There’s Nothing That Can Happen

6 months ago Massachusetts decriminalized cannabis possession, imposing a $100 fine/citation instead of criminal penalties. Now it appears that police are almost ready to give up issuing the citations because people are simply refusing to pay.

Pot law leaves cops high & dry –

Thumbing their noses at the state’s lax new pot law, Bay State stoners are brazenly lighting up in front of cops and then refusing to pay fines – leading some frustrated police chiefs to all but give up the fight.

Local police report widespread defiance of the six-month-old law, and a Herald review shows a vast majority of potheads cited by cops blowing off their $100 fines.

All told, a staggering 83 percent of 415 tokers cited in Boston since the law took effect in January have refused to pony up the $100, a Herald review shows.

In Braintree, 15 of 28 citations went unpaid, while in Brookline 26 of 33 blew off the fines.

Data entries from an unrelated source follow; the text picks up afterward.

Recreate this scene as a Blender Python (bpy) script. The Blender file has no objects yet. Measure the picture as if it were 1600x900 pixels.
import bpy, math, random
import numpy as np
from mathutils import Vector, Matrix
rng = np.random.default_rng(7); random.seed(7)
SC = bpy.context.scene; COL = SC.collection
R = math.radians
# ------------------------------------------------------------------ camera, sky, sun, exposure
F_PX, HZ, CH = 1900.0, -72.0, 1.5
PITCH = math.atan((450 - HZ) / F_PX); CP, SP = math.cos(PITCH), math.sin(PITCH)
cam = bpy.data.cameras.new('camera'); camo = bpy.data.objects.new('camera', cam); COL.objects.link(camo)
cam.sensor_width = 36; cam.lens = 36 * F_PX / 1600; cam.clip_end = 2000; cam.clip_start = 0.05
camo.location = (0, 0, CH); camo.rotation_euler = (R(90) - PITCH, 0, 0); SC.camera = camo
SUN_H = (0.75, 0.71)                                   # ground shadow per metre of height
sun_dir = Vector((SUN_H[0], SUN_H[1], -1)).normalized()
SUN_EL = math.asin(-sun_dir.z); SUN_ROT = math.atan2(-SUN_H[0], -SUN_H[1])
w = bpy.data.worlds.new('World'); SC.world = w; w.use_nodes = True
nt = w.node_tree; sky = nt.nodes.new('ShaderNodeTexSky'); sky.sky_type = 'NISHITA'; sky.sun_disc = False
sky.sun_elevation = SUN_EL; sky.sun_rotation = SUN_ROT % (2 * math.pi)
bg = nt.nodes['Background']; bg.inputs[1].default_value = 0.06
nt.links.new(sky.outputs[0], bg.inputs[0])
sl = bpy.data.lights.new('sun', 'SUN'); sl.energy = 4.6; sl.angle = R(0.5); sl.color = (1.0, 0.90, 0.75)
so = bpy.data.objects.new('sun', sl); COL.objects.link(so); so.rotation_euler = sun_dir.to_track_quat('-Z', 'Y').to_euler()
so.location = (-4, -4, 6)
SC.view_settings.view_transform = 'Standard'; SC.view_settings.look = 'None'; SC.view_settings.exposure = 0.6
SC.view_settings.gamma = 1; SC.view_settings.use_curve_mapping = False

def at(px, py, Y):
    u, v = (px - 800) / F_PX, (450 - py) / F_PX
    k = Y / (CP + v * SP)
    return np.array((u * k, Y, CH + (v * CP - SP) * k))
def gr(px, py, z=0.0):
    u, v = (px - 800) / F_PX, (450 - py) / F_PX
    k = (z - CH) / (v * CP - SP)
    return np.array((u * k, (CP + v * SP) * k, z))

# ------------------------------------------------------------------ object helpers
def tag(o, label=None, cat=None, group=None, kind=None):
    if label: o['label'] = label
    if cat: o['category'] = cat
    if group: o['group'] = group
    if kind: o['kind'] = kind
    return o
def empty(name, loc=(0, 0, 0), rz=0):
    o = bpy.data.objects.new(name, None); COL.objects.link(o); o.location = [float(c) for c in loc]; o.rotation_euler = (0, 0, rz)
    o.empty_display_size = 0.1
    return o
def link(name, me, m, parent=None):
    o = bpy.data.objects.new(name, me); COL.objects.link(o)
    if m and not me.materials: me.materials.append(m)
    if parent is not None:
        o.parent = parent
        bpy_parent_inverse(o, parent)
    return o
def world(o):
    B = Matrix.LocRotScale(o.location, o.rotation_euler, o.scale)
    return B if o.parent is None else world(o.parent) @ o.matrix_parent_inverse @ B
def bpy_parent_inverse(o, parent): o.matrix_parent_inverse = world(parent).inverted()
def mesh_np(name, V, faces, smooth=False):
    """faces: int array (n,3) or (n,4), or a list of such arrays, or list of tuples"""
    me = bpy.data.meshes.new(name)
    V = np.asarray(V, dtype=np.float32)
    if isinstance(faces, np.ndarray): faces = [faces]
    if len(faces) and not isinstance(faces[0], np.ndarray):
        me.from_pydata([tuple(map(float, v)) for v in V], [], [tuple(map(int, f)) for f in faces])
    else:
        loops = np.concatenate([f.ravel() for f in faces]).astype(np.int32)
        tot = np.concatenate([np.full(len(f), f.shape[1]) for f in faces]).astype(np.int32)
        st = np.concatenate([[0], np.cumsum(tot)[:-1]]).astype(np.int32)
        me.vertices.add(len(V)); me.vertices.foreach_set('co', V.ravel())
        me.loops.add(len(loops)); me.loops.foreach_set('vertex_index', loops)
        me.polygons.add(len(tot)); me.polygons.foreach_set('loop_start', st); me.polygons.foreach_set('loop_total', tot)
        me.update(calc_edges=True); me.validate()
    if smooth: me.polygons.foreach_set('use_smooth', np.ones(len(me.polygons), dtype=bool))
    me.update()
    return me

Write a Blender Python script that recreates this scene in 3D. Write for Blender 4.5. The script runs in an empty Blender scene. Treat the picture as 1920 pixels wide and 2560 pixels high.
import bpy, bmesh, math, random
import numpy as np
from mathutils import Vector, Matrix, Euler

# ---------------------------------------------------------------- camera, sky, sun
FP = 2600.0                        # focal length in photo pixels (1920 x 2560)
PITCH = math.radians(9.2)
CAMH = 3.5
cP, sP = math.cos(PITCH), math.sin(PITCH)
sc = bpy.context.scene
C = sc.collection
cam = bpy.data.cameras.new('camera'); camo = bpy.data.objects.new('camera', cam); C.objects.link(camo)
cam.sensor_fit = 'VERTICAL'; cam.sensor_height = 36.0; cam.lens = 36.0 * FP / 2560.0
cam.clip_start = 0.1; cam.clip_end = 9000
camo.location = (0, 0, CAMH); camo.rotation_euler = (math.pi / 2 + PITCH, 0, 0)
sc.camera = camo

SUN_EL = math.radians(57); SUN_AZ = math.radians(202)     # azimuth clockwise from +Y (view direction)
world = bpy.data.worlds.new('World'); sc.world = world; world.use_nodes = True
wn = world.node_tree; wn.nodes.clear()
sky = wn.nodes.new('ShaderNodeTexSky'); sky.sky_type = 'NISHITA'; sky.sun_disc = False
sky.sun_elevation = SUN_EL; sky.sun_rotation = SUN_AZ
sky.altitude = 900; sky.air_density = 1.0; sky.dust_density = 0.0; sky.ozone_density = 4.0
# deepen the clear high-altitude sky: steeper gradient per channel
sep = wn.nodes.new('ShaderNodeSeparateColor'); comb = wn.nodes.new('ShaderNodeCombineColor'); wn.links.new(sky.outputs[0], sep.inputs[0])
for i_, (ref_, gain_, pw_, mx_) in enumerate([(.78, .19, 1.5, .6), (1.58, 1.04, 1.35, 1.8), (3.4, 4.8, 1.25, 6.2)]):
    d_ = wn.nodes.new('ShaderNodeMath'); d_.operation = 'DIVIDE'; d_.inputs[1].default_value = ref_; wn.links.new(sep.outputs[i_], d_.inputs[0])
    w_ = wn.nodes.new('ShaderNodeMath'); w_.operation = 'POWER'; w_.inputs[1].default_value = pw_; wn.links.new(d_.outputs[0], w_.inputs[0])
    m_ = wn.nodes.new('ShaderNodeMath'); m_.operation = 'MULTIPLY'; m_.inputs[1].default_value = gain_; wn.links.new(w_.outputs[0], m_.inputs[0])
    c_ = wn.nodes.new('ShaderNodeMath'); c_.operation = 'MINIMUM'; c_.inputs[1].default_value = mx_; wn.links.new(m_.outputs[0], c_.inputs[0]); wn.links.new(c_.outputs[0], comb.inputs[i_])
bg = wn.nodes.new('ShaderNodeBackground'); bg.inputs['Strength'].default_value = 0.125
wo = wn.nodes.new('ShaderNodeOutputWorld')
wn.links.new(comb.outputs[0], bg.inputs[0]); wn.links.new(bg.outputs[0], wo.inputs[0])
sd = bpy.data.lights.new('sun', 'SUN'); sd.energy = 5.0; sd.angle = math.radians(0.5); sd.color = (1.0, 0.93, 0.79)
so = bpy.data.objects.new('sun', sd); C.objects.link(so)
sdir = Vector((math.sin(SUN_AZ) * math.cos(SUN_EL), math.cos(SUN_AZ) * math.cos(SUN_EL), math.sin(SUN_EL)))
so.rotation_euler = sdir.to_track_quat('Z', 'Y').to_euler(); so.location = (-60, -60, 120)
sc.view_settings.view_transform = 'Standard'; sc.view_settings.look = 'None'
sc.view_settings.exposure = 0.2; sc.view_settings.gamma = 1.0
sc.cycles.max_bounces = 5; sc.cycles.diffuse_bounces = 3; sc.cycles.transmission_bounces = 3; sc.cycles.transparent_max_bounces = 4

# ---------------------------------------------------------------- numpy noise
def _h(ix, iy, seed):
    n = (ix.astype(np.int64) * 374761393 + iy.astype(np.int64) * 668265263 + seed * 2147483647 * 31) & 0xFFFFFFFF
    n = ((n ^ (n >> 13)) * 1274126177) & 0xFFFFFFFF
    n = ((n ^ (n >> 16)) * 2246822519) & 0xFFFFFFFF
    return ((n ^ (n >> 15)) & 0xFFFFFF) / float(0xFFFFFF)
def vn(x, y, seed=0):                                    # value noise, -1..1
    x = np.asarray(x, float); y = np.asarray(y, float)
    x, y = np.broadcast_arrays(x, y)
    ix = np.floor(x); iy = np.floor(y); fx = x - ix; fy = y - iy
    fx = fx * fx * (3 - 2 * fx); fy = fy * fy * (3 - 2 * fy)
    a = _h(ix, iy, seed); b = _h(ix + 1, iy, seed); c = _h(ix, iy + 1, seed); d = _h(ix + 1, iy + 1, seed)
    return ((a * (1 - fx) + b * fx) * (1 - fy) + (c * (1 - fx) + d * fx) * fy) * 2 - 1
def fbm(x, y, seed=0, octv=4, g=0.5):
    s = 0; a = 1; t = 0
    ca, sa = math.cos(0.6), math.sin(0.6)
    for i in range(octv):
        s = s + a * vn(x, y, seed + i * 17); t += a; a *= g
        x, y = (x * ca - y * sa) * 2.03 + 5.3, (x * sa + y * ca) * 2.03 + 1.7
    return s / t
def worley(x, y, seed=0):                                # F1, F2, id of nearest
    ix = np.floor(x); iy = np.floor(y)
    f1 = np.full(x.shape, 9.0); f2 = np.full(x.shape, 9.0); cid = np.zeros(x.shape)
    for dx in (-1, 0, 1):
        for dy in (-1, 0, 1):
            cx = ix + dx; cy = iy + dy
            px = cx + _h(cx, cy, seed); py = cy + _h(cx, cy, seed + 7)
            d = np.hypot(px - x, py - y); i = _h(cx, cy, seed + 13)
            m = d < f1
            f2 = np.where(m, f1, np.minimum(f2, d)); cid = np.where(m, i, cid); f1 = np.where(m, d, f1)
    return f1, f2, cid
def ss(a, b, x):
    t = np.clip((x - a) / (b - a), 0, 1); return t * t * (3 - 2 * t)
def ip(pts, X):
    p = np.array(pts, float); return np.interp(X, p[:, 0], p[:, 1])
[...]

Somerville Deputy Chief Paul Upton said his officers are now writing few if any citations, in part because enforcing the law costs more money than it’s worth.

“If we send an officer to court, it’s going to cost us $250,” Upton said. “We’re not getting a lot of (citations) written.”

In Milton, Chief Wells said the new pot law is unenforceable because there’s nothing encouraging scofflaws to pay fines or even give their real names to police.

Berkshire District Attorney David Capeless, head of the state prosecutors group that fought against relaxing pot sanctions, said, “It’s exactly what we were afraid of, and what we predicted would happen. They’d issue citations, and they’d be ignored.”

Proponents argued pot convictions made youthful indiscretions into lifelong liabilities. But while unpaid parking tickets can cost drivers their licenses, unpaid pot fines carry no repercussions.

“There’s nothing that can happen,” Capeless said.

The law allows non-payers to be taken to Court, but the only penalty that can be imposed on them is the $100 fine.

If Canada ever resurrects the notion of decriminalization, this model is one that should be looked at as providing a workable interim solution on the way to outright legalization.



  1. Anonymous on

    Always plead not guilty.Overloading the courts and “inconveniencing” the oppressors is an effective strategy towards changing the laws.

  2. Anonymous on

    instead of collecting a fine they should get a bullet in the foot

  3. Anonymous on

    Spelling failure in the above; Don’t sing, SIGN under duress and protest etc. 🙂 ( Or better yet, don,t sign at all !!! )

  4. Anonymous on

    Hell no, Don,t pay anything EVER as long you haven,t put your signature for anything.

    It’s THEIR implementation on us, we don’t have an obligation to pay them anything as long as we haven t given them our consent to charge us.

    Dont let fear get the better of you guys PLEASE!

    Go check out Robert Arthur Menard on Youtube or grasp the pic at

    Thanks for the oportunity to have my say.

  5. Moses on

    Pay the fines and behave, freakin’ geeks, because they can always make the laws harder. And we out in the jail-states will never get decriminalization passed because of this blatant retardedness on ya’lls part.

  6. Anonymous on

    I WISH Canada would ressurect the idea of decriminalization. However, we seem to be going to opposite direction, for all the wrong reasons. But, they think they are the right reason. They.

  7. joka711 on

    as a mass resident i’m a little upset. i know times are tough but just pay the fine. ya i know some of us are a little lazy…forgetful maybe but c’mon 6 months ago if you got busted it’d be a lot worse….so pay up!

  8. Anonymous on

    although i suspect the cops of exagerating, anyone lighting up and blowing smoke into the cops faces are just plain retarded. Were trying to get it legalized and prove that smokers are responsible this just gives the corrupt politician swine ammo.